LITHOSPHERIC-SCALE AND UPPER-CRUSTAL-SCALE GEOMETRY AND KINEMATICS OF THE TAIWAN ARC-CONTINENT COLLISION
We find that under Taiwan the upper crust of Eurasia is largely decoupled from the rest of the lithosphere by a detachment, which forms also the main subduction interface between Eurasia and Philippine Sea plate (PSP) at depth. This interface is mappable in both seismicity and crustal tomography at shallow depths, and can be followed into the mantle to depths of 450-500 km using global tomography. The dip of the plate interface between Eurasia and PSP in the upper 100 km changes from ~60° in the south, to vertical (south-central Taiwan), to overturned (north-central Taiwan). The Eurasian Moho is similarly folded, but it does not overturn. Shortening across the plate boundary is accomplished by a combination of subduction of Eurasian lithosphere, folding and thrusting in the Eurasian upper crust, and a secondary subduction zone within the PSP.

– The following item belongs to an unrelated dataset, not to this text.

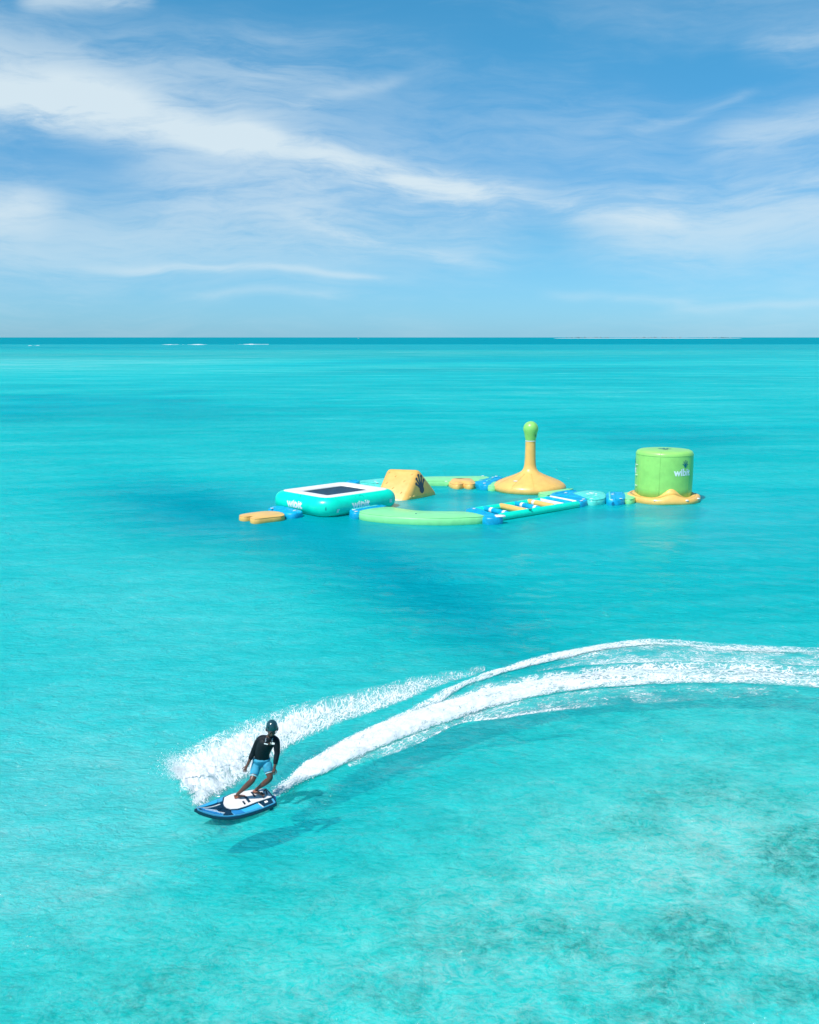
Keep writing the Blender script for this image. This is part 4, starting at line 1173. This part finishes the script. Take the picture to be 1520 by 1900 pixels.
drops = []      # droplet positions and sizes gathered while building the foam
def scatter(data, n, size, up, seed, power=2.0, out=None, jit=.05):
    g = np.random.default_rng(seed); x, y, z, de = [a.ravel() for a in data]
    p = np.clip(de, 0, 1) ** power; p = p / p.sum(); idx = g.choice(len(x), n, p=p)
    px = x[idx] + g.normal(0, jit, n); py = y[idx] + g.normal(0, jit, n); pz = z[idx] + g.exponential(up, n)
    if out is not None:
        k = g.exponential(.11, n); px += out[0] * k; py += out[1] * k
    drops.append(np.stack([px, py, pz, size * .52 * g.lognormal(-.35, .5, n)], 1))

# main trail
far = [(506, 1468), (530, 1451), (558, 1420), (585, 1402), (620, 1379), (700, 1338), (800, 1301), (900, 1270), (1000, 1250), (1100, 1237), (1200, 1229), (1300, 1228), (1400, 1229), (1520, 1237), (1700, 1250)]
near = [(510, 1477), (534, 1464), (570, 1447), (605, 1436), (645, 1417), (725, 1381), (820, 1345), (915, 1314), (1010, 1291), (1105, 1276), (1205, 1270), (1300, 1268), (1400, 1270), (1520, 1278), (1700, 1292)]
def d_main(s, t):
    c = 1 - np.abs(2 * t - 1) ** 2.6
    k = np.interp(s, [0, .05, .2, .55, .68, .8, 1], [.95, .92, .88, .76, .64, .54, .48])
    return np.clip(c * 1.35, 0, 1) ** .8 * k
def h_main(s, t):
    return np.interp(s, [0, .06, .15, .4, .7, 1], [.02, .09, .15, .14, .09, .05]) * (1 - np.abs(2 * t - 1) ** 2)
o, dt = ribbon('wake_foam', far, near, d_main, h_main, FOAM, 700, 40, 1, .25)
tag(o, 'thick white foam trail curving from the board to the right edge', 'wake', 'strips of foam left by the board', 'stuff')
scatter((dt[0][:420], dt[1][:420], dt[2][:420], dt[3][:420]), 5000, .007, .02, 2)
scatter(dt, 4000, .007, .012, 3, 1.0)

# outer crest ridge of the wake, and the lace between it and the trail
ridge = [(640, 1377), (700, 1347), (760, 1316), (830, 1281), (900, 1251), (970, 1230), (1040, 1213), (1110, 1200), (1180, 1190), (1235, 1189), (1300, 1194), (1400, 1201), (1540, 1205), (1700, 1210)]
far = [(x, y - 5) for x, y in ridge]; near = [(x + 4, y + 9) for x, y in ridge]
def d_ridge(s, t): return np.interp(s, [0, .12, .3, .5, .62, .70, .8, 1], [.35, .52, .62, .74, .68, .48, .42, .36]) * np.clip(1.5 * (1 - np.abs(2 * t - 1) ** 2), 0, 1)
o, dt = ribbon('wake_crest', far, near, d_ridge, lambda s, t: .07 * (1 - np.abs(2 * t - 1) ** 2), FOAM, 500, 14, 2, .35)
tag(o, 'thin broken foam line along the outer crest of the wake', 'wake', 'strips of foam left by the board', 'stuff')
scatter(dt, 2500, .006, .012, 5)
near = [(650, 1386), (705, 1353), (768, 1326), (845, 1300), (910, 1276), (985, 1252), (1050, 1240), (1120, 1235), (1190, 1232), (1240, 1231), (1300, 1231), (1400, 1233), (1540, 1240), (1700, 1256)]
def d_lace(s, t): return np.interp(s, [0, .2, .4, .55, .7, .85, 1], [.30, .20, .22, .42, .43, .40, .36]) * (.8 + .35 * np.abs(2 * t - 1)) * sstep(t, 0, .08) * sstep(1 - t, 0, .08)
o, dt = ribbon('wake_lace', [(x, y + 1) for x, y in ridge], near, d_lace, lambda s, t: 0 * s, FOAM, 500, 40, 3, .45, lift=.006)
tag(o, 'thin lacy foam between the wake crest and the main trail', 'wake', 'strips of foam left by the board', 'stuff')
scatter(dt, 2000, .006, .008, 6, 2)

# lace on the near side of the trail
far = [(640, 1412), (740, 1372), (840, 1335), (930, 1307), (1020, 1288), (1110, 1275), (1230, 1268), (1400, 1268), (1560, 1280)]
near = [(650, 1424), (760, 1389), (850, 1345), (930, 1335), (1020, 1322), (1110, 1314), (1230, 1308), (1400, 1296), (1560, 1300)]
def d_near(s, t):
    e = np.exp(-((t - .86) / .10) ** 2) * np.interp(s, [0, .2, .3, .45, .55, .65, 1], [.2, .45, .66, .66, .45, .1, 0])
    return np.maximum(e, np.interp(s, [0, .25, .6, .75, 1], [.38, .36, .34, .22, .12]) * sstep(t, 0, .1) * sstep(1 - t, 0, .15))
o, dt = ribbon('wake_lace', far, near, d_near, lambda s, t: 0 * s, FOAM, 360, 30, 4, .4, lift=.006)
tag(o, 'thin lacy foam fringe along the near side of the main trail', 'wake', 'strips of foam left by the board', 'stuff')
scatter(dt, 1500, .006, .008, 7, 3)

# spray sheet thrown to the far side of the board
far = [(299, 1430), (312, 1410), (335, 1392), (370, 1374), (415, 1353), (462, 1331), (510, 1318), (560, 1303), (620, 1290), (690, 1276), (760, 1258), (830, 1244), (900, 1232)]
near = [(338, 1508), (372, 1500), (405, 1478), (432, 1462), (456, 1450), (480, 1436), (510, 1412), (555, 1378), (615, 1352), (690, 1325), (760, 1298), (830, 1270), (900, 1245)]
def d_spray(s, t):
    n = np.interp(s, [0, .06, .2, .35, .5, .65, .85, 1], [.66, .94, .96, .84, .70, .57, .47, .3])
    e = (.25 + .75 * sstep(t, 0, .40)) * sstep(t, 0, .03) * (.2 + .8 * sstep(1 - t, 0, .22)) * sstep(s - .13 * fbm(t * 7 + 3, s * 5, 3) + .02, 0, .06)
    hole = 1 - .30 * np.exp(-((t - .75) / .18) ** 2 - ((s - .30) / .14) ** 2)
    return n * e * hole
def h_spray(s, t):
    return np.interp(s, [0, .05, .2, .35, .5, .7, 1], [.08, .22, .30, .22, .12, .05, .0]) * np.clip(np.sin(np.pi * np.clip(t, 0, 1) ** .8), 0, 1)
o, dt = ribbon('spray', far, near, d_spray, h_spray, FOAM_D, 420, 110, 5, .35)
tag(o, 'broad white spray sheet thrown up behind the board and rider', 'spray', None, 'stuff')
nn = 240
od = (-.85, .52)
scatter(tuple(a[:nn] for a in dt), 9000, .008, .030, 8, 1.5, od)
scatter(dt, 4000, .006, .012, 9, 2.0)
# fingers of droplets at the leading edge
lead = tuple(a[:60, :45] for a in dt); scatter(lead, 5000, .009, .04, 10, .8, (-.8, .2), .04)
# plume right behind the jet
g = np.random.default_rng(21); nz = ground(503, 1474, .12)
n = 1400; k = .15 + g.random(n) ** 1.5 * 1.2; dv = np.array((ground(560, 1437) - ground(505, 1472))[:2]); dv /= np.linalg.norm(dv)
jet = np.stack([nz.x + dv[0] * k + g.normal(0, .03 + .05 * k), nz.y + dv[1] * k + g.normal(0, .03 + .05 * k), .03 + .16 * np.sin(np.clip(k / 1.2, 0, 1) * 3.1) * g.random(n) + .02, .010 * g.lognormal(-.2, .5, n)], 1)
drops.append(jet)

def droplets():
    D = np.concatenate(drops); g = np.random.default_rng(5)
    D = D[D[:, 3] < .016]
    base = np.array([(1, 0, 0), (-1, 0, 0), (0, 1, 0), (0, -1, 0), (0, 0, 1), (0, 0, -1)], float)
    fc = np.array([(0, 2, 4), (2, 1, 4), (1, 3, 4), (3, 0, 4), (2, 0, 5), (1, 2, 5), (3, 1, 5), (0, 3, 5)])
    n = len(D); st = g.uniform(.6, 1.5, (n, 1, 3)); co = D[:, None, :3] + base[None] * D[:, 3][:, None, None] * st
    tri = (fc[None] + 6 * np.arange(n)[:, None, None]).reshape(-1, 3)
    m = material('spray_droplets', (.84, .87, .89), .5, mottle=.02)
    o = from_np('spray_droplets', co.reshape(-1, 3), tri, m)
    tag(o, 'cloud of tiny white water drops flying over the spray and wake', 'spray', None, 'stuff')
droplets()

# ------------------------------------------------------------------ far surf, boat, islet
def surf_line(x0, x1, y, th, seed, label):
    n = 120; g = np.random.default_rng(seed); bm = bmesh.new(); prev = None
    for i in range(n + 1):
        px = x0 + (x1 - x0) * i / n; e = math.sin(math.pi * i / n) ** .5
        gap = fbm(np.array([px * .06 + seed]), np.array([seed * 3.3]), 3)[0]
        k = max(0, e * (gap - .38) * 1.8)
        a = ground(px, y - th * .35 * k); b = ground(px, y + th * .5 * k)
        hz = .9 * k
        cur = [bm.verts.new(a), bm.verts.new((a + b) / 2 + Vector((0, 0, hz))), bm.verts.new(b)]
        if prev:
            bm.faces.new((prev[0], cur[0], cur[1], prev[1])); bm.faces.new((prev[1], cur[1], cur[2], prev[2]))
        prev = cur
    o = from_bm('surf_line', bm, M['print_white']); tag(o, label, 'breaking wave', 'far breakers on the reef edge', 'stuff')
surf_line(300, 388, 639.4, 1.3, 3, 'longer white breaker on the reef edge at the left of the horizon')
surf_line(410, 500, 639.0, .9, 9, 'faint white breaker right of the longer one near the horizon')
surf_line(52, 74, 641.2, 1.1, 5, 'short white breaker at the far left below the horizon')

def far_boat():
    c = ground(665.5, 628.5); root = empty('motor_boat', c, (0, 0, .3))
    thing(root, 'tiny white motor boat far away on the horizon', 'boat')
    L, W_ = 12, 4
    bm = bmesh.new(); rings = []
    for u, wd, sh in ((-.5, .8, 1.6), (-.2, 1, 1.6), (.15, .95, 1.8), (.38, .55, 2.2), (.5, .03, 2.6)):
        rings.append([bm.verts.new((u * L, s * W_ / 2 * wd * k, z)) for s, k, z in ((-1, 1, sh), (-1, .7, -.4), (1, .7, -.4), (1, 1, sh))])
    for a, b in zip(rings, rings[1:]):
        for k in range(4): bm.faces.new((a[k], a[(k + 1) % 4], b[(k + 1) % 4], b[k]))
    bm.faces.new(rings[0]); bm.faces.new(rings[-1]); from_bm('hull', bm, M['white'], root, False)
    bm = bmesh.new(); box(bm, Vector((-1, 0, 2.7)), (5, 2.8, 2.2)); bmesh.ops.bevel(bm, geom=bm.edges[:], offset=.4, segments=2, affect='EDGES'); from_bm('cabin', bm, M['white'], root)
    bm = bmesh.new(); box(bm, Vector((1.3, 0, 3.1)), (.5, 2.4, .8)); from_bm('windscreen', bm, M['print_teal'], root)
far_boat()

def islet():
    D = 9000.0; s = F / (D * CP); g = np.random.default_rng(8)
    x0, x1 = (1028 - 760) / s, (1376 - 760) / s; n = 160
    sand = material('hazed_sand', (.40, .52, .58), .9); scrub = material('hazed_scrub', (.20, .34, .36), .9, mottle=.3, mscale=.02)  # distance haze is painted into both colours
    bm = bmesh.new(); prev = None
    for i in range(n + 1):
        x = x0 + (x1 - x0) * i / n; e = math.sin(math.pi * min(1, max(0, i / n))) ** .35
        h = (4 + 3.5 * fbm(np.array([i * .09]), np.array([2.0]), 3)[0]) * e
        cur = [bm.verts.new((x, D - 60 * e, -1)), bm.verts.new((x, D - 20 * e, h)), bm.verts.new((x, D + 30 * e, h)), bm.verts.new((x, D + 80 * e, -1))]
        if prev:
            for a in range(3): bm.faces.new((prev[a], cur[a], cur[a + 1], prev[a + 1]))
        prev = cur
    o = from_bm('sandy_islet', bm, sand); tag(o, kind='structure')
    # low treeline, reads as one mass at this distance
    bm = bmesh.new()
    for k in range(170):
        x = g.uniform(x0 + 80, x1 - 60); r_ = g.uniform(2.5, 7)
        if fbm(np.array([x * .006]), np.array([7.7]), 2)[0] < .42: continue
        bmesh.ops.create_icosphere(bm, subdivisions=1, radius=1, matrix=Matrix.Translation((x, D + g.uniform(0, 20), 6 + r_ * .5)) @ Matrix.Diagonal((r_ * 1.6, r_, r_ * .8, 1)))
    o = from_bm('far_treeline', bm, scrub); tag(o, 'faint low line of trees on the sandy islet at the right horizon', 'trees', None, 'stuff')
islet()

We hypothesize that: (1) once arc-continent collision occurs, subduction of Eurasian lower crust and upper mantle can continue by lithospheric delamination and by continuity with the much larger Eurasian slab to the south; (2) the upper crust of Eurasia deforms by faulting and folding; (3) the increase in convergence rate (from ~30 to ~90 mm/yr) in the last ~2 Ma is currently being taken up by secondary subduction within the marginal zone of PSP (i.e. Coast Range and Longitudinal Valley); (4) a margin-parallel STEP (Subduction-Transform-Edge-Propagator) fault forms the northern limit of Eurasian subduction, which allows the whole system to propagate self-similarly southwestward.